In 1941, the Nazis established a transit camp for Polish citizens living in the part of Poland called Reichsgau Danzig-Westprussia. These were to be transferred to, for example, the General Government. Later, part of the camp also came under the authority of a unit called, Ostjugendbewahrlager Potulitz, whose task was to assess whether Polish children detained in the camp met Aryan race criteria. The children who met these criteria were then selected for germanization, which meant that they were placed in German families and raised in accordance with Nazi doctrine. Germanization of non-German children was a program led by a division of the SS called RuSHA (Rasse und Siedlungshauptamt). Their task was, for instance, to find, and in the worst case, kidnap children in countries occupied by Germany and place them in German families for germanization. Potulice later became a labor camp and was subordinated Stutthof concentration camp. The conditions can be equated with more well-known concentration camps. It is difficult to estimate how many people were detained in the camp, but a figure mentioned in the museum is 25,000, how many died from these is even more difficult to estimate. After the war, the camp was used by Polish authorities to intern ethnic Germans and about 3,500 Germans died between 1945 and 1950.

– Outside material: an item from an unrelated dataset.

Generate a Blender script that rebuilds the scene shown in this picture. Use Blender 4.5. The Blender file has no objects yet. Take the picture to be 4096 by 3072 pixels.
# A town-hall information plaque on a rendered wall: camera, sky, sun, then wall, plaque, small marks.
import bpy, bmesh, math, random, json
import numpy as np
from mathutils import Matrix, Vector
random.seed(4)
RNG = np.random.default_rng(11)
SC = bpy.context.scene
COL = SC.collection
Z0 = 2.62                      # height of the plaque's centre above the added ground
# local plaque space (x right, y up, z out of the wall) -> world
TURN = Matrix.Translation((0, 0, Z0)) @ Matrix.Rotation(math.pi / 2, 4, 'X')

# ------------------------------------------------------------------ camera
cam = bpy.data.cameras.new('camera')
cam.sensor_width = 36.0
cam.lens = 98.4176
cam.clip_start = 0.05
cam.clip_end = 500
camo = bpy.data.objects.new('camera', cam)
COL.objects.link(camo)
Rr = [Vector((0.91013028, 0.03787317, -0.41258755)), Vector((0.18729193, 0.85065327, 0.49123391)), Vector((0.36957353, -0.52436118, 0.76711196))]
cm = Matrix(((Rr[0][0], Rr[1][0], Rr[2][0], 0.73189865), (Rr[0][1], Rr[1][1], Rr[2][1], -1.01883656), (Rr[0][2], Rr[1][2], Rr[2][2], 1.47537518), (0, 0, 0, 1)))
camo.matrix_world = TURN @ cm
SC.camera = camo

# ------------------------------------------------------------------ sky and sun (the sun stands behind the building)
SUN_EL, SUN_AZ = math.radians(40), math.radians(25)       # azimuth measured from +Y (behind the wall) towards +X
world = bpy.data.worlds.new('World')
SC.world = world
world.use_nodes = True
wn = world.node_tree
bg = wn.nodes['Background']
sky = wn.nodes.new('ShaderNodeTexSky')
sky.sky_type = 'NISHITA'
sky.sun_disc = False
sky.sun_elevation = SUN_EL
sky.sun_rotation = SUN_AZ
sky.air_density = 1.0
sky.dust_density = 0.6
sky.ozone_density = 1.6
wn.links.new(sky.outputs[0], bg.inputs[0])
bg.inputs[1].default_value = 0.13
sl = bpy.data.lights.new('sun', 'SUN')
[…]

Current status: Demolished with monument (2008).
Location: 53°07'32.2"N 17°41'23.3"E
Get there: Car.
Follow up in books: Lukas, Richard C: Forgotten Holocaust: The Poles Under German Occupation 1939-1944 (2008).
In 1950 the camp was demolished and a prsion was built on the site. Just outside the prison where the camp entrance was once located, there is a monument and an information board about the camp. There is an elementary school nearby with an exhibition about the camp in one of the classrooms. This is a budget variant and a local initiative that can be visited in the company of a teacher or other representative of the school.